Light Marketing Demo by @ChristieDigital & Microsoft
Gail Chiasson, North American Editor
Picture retailers projecting advertisements and discount coupons on shoppers’ clothing as they pass their stores in shopping malls.
That’s one of the possibilities shown by Christie and Microsoft who demonstrated how Kinect and Christie projectors can work together to launch the next generation of dynamic advertising at the 2015 Cannes Lions International Festival of Creativity.
They created ‘Light Marketing’, which are warped images and advertisements projected on visitors in real time as they move through a space. Another project, ‘Light Mural’, was an interactive mural that senses depth changes and comes to life with pop-up images.
Christie and Microsoft brought mixed-reality technologies to the beachfront in Cannes, France, for the event. Visitors to the Microsoft Beach Club experienced the latest in projection mapping collaborations via the two customized projects using Microsoft Kinect technology and Christie projectors and software.
The ‘Light Marketing’ project turned accommodating visitors into living billboards as they moved around a pavilion.
“Kinect is pretty much a room scale technology,” says Rick Barraza, design strategy and creative engineering, Partner Catalyst Group, Microsoft. “It tracks up to six people at 30 frames a second and with 25 points of articulation on a person’s joints. It is about movements in space. We’re able to turn people into living billboards.”

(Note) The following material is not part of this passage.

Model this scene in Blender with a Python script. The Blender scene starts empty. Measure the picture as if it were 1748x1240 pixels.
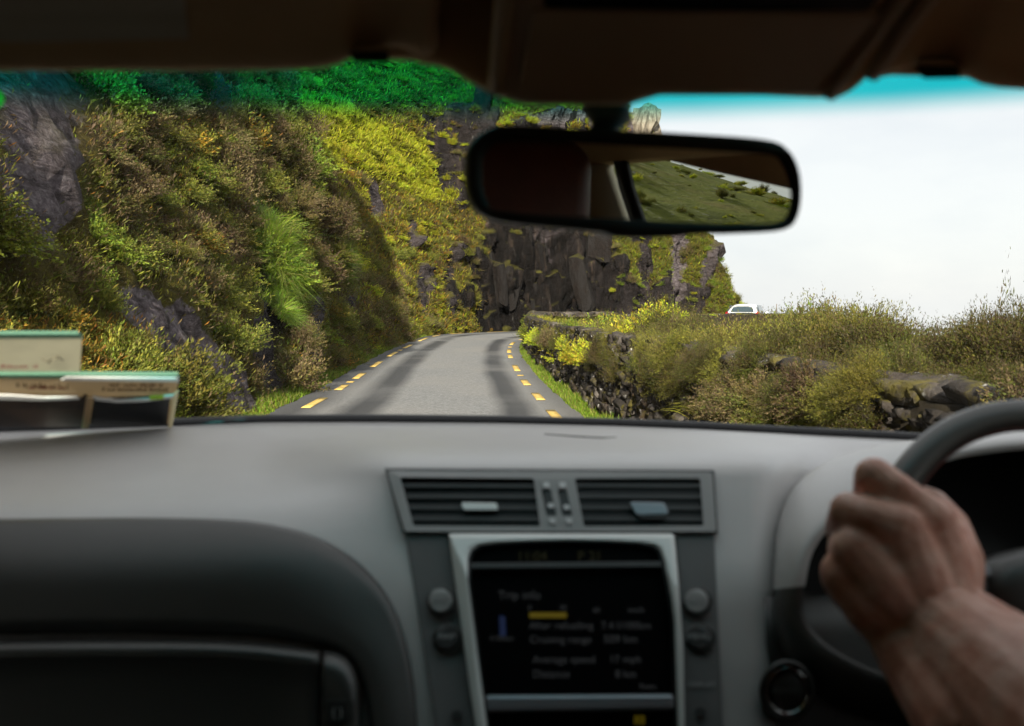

Chad Faragher, senior product developer, software, Christie, says, “‘Light Marketing’ can be used to show real-time content on people for shopping, concerts or installations and the point was to make it seem like a magical experience.”
The second project – ‘Light Mural’ − was a 10’ x 4’ animated scene of beach life featuring Kinect and one Christie DWU951-Q projector with an ultra-short throw lens. When touched, the interactive mural sensed depth changes and came to life with pop-up images, basically making ordinary light into ‘smart light.’
Christie engineers spent three months working with Microsoft on the “Light Marketing’ and ‘Light Mural’ projects and overcame numerous environmental challenges including hot weather, high ambient light, salty air, no roof and a wooden floor that vibrated when walked on.
Overall, the projects were a success for both Microsoft and Christie.
“It was great working with Christie because they try to explore what projection can do,” says Barraza. “They’re very creative people and there is a big tradition in cinema of how technology is used to tell stories better. The project was a fascinating marriage between technology and creativity; engineers worked to overcome all these challenges and the artists providing content were able to use technology in a way that could inspire storytellers in museums, theme parks and retail spaces.”